# RECORDS FOR THE EXERCISE
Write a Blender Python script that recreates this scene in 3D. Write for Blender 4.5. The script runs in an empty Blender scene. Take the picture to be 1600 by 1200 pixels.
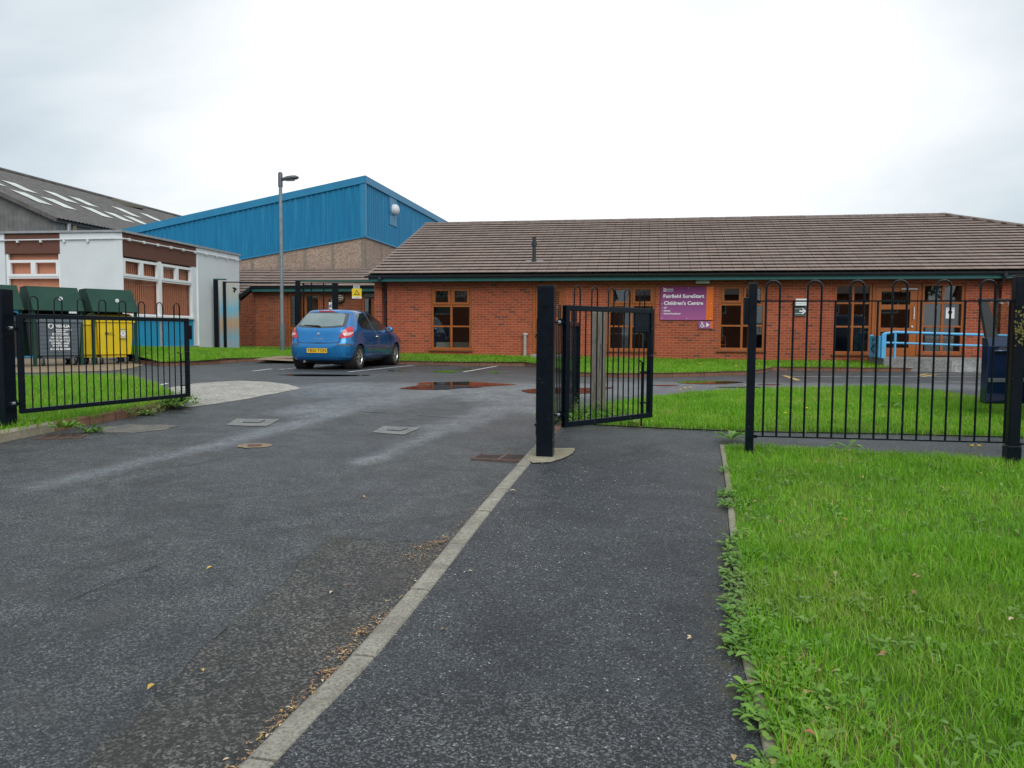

==

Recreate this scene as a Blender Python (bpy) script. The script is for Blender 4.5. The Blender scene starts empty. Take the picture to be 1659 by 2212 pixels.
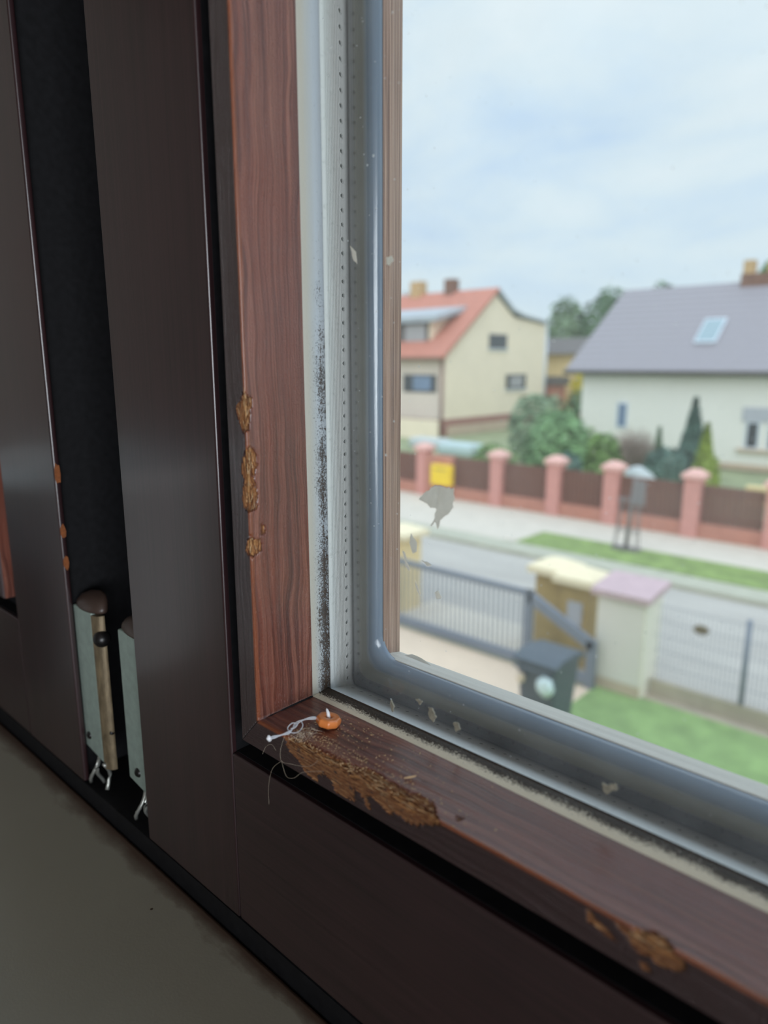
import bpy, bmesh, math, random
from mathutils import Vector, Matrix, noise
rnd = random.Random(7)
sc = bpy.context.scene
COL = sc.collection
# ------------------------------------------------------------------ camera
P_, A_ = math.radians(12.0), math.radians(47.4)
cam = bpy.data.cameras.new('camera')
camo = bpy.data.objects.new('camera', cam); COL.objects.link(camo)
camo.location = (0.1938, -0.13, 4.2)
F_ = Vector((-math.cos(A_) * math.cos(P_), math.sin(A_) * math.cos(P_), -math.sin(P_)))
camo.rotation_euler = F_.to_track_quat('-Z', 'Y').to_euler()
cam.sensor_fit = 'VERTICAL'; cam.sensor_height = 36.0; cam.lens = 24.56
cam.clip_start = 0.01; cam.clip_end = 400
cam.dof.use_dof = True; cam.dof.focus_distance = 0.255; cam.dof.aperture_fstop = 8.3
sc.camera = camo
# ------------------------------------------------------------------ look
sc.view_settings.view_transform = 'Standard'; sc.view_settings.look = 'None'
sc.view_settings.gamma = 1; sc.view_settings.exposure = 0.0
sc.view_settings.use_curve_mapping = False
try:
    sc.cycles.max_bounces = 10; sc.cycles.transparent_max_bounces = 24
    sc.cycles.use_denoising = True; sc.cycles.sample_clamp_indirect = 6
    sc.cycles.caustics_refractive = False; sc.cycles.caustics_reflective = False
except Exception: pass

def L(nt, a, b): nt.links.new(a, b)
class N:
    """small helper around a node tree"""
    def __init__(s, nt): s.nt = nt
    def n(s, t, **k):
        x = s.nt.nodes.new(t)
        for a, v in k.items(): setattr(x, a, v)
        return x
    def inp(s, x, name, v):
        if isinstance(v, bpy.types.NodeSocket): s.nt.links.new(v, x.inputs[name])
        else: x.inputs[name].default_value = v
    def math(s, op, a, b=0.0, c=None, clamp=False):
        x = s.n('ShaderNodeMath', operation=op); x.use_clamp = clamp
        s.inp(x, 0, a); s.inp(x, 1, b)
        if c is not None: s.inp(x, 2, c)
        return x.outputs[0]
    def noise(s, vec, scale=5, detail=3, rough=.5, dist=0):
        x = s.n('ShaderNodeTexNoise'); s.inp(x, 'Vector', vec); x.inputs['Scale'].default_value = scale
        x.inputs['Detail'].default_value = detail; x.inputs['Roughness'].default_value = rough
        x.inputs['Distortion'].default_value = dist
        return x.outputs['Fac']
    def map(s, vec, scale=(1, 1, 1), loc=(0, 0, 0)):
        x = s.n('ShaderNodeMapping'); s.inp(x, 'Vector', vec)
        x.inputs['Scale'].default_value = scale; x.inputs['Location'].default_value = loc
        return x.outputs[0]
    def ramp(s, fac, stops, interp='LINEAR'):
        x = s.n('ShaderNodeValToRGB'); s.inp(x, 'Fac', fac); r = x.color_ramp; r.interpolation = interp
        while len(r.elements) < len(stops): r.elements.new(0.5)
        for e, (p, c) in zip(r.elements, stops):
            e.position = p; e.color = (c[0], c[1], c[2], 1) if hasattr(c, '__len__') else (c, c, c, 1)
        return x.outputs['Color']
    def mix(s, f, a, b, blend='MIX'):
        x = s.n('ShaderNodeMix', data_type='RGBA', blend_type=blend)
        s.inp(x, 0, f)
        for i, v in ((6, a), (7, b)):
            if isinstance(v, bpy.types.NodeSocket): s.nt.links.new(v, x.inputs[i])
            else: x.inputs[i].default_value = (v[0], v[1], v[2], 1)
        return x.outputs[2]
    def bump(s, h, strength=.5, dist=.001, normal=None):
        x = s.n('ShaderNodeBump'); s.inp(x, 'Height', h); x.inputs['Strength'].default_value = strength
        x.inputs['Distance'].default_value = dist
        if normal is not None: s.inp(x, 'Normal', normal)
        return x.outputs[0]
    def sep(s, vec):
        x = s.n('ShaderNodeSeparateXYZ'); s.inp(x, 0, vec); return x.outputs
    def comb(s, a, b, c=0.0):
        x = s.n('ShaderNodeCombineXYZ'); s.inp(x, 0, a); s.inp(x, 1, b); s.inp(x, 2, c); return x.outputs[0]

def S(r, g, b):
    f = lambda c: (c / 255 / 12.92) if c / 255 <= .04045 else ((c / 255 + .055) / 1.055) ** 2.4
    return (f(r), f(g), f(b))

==

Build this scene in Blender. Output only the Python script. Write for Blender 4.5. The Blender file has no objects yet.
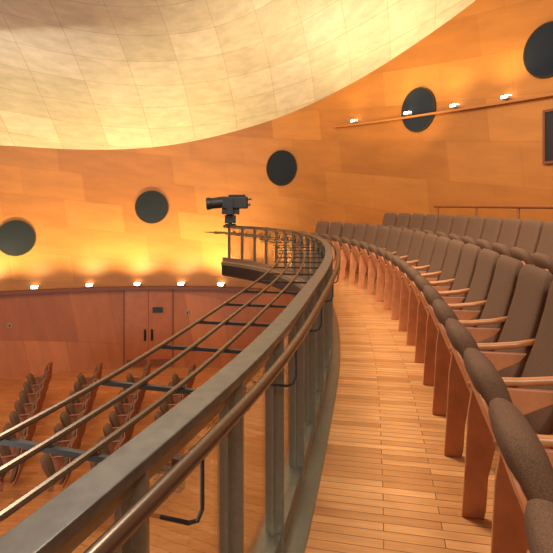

# WHAT YOU SHOULD DO
Using the entries above, write out exactly the lines from the one with "Recreate this scene" through the one with "except Exception: pass", ends included. Leave out any pictures.

# RESPONSE TO THIS TASK
Recreate this scene as a Blender Python (bpy) script. The script is for Blender 4.5. The Blender scene starts empty. Take the picture to be 1659 by 2212 pixels.
import bpy, bmesh, math, random
from mathutils import Vector, Matrix, noise
rnd = random.Random(7)
sc = bpy.context.scene
COL = sc.collection
# ------------------------------------------------------------------ camera
P_, A_ = math.radians(12.0), math.radians(47.4)
cam = bpy.data.cameras.new('camera')
camo = bpy.data.objects.new('camera', cam); COL.objects.link(camo)
camo.location = (0.1938, -0.13, 4.2)
F_ = Vector((-math.cos(A_) * math.cos(P_), math.sin(A_) * math.cos(P_), -math.sin(P_)))
camo.rotation_euler = F_.to_track_quat('-Z', 'Y').to_euler()
cam.sensor_fit = 'VERTICAL'; cam.sensor_height = 36.0; cam.lens = 24.56
cam.clip_start = 0.01; cam.clip_end = 400
cam.dof.use_dof = True; cam.dof.focus_distance = 0.255; cam.dof.aperture_fstop = 8.3
sc.camera = camo
# ------------------------------------------------------------------ look
sc.view_settings.view_transform = 'Standard'; sc.view_settings.look = 'None'
sc.view_settings.gamma = 1; sc.view_settings.exposure = 0.0
sc.view_settings.use_curve_mapping = False
try:
    sc.cycles.max_bounces = 10; sc.cycles.transparent_max_bounces = 24
    sc.cycles.use_denoising = True; sc.cycles.sample_clamp_indirect = 6
    sc.cycles.caustics_refractive = False; sc.cycles.caustics_reflective = False
except Exception: pass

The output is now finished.